そうね、攻撃的なハードコアっぽい音の方がね。
なんかそういう感じがするけど、それは音楽がそういう風になってたと同時に岡崎先生もやっぱ鍵取って進化してるってのもあるんだけど。
ポストパンクっぽい感じで漫画を描きたいみたいなのがやっぱあるらしくて。
実際それはおっしゃってて。
言ったらアンチプロット。物語じゃないものを、物語みたいなのは必要ないっていう話を。
物語じゃないものを描きたいみたいなこと言ってるんだよね。
ポストパンクの「ロックじゃなければなんでもいい」っていうやつがあるやんか。
その感じの姿勢で漫画を描かれてるっていうところもあって。
僕も何十年も遅れてきたポストパンクキッズとしては、その姿勢にめちゃめちゃ感動するというか、「いや、そうっすよね?」みたいな感覚がある。
破壊だけじゃないっていう。破壊した後の中で、違う方法論で言ったらチェンソーのバンドがいるみたいな。

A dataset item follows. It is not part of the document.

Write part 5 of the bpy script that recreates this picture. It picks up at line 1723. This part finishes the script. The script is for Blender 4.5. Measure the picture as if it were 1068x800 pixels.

ドラムも普通のドラムじゃないみたいなさ。それでどうやってやるかみたいなのがあるやんか。
ロックじゃないものの中で、ただでもすごくロック的なものを精神性としては持ちながらやっていくみたいな姿勢っていうのがポストパンクに言えば面白さっていうか。
その感じはやっぱすごいかっこいいなって思ってて。
思想があってやり方を変えてるって感じがして、始めから気をてらってるみたいなさ。だから実験音楽みたいな感じとはやっぱ違うやん、明らかに。
ここで岡崎先生は言ったら、女の子同士が喋り続けるだけみたいな。そこを書き続けるみたいな。
いろんなストーリーみたいなのを展開する長編もあるし、いろいろ書いてるんだけど、
喋り続けたり、こうしたいのになーみたいな、一瞬みたいなのを漫画に落とし込んでいくっていう風にしていくんだけど。
これが言ったらさ、アンチプロットっていうか、日常系みたいなものが成立した現代からすると、すごい近いようで全然違うみたいな感じがすごい僕は思ってて。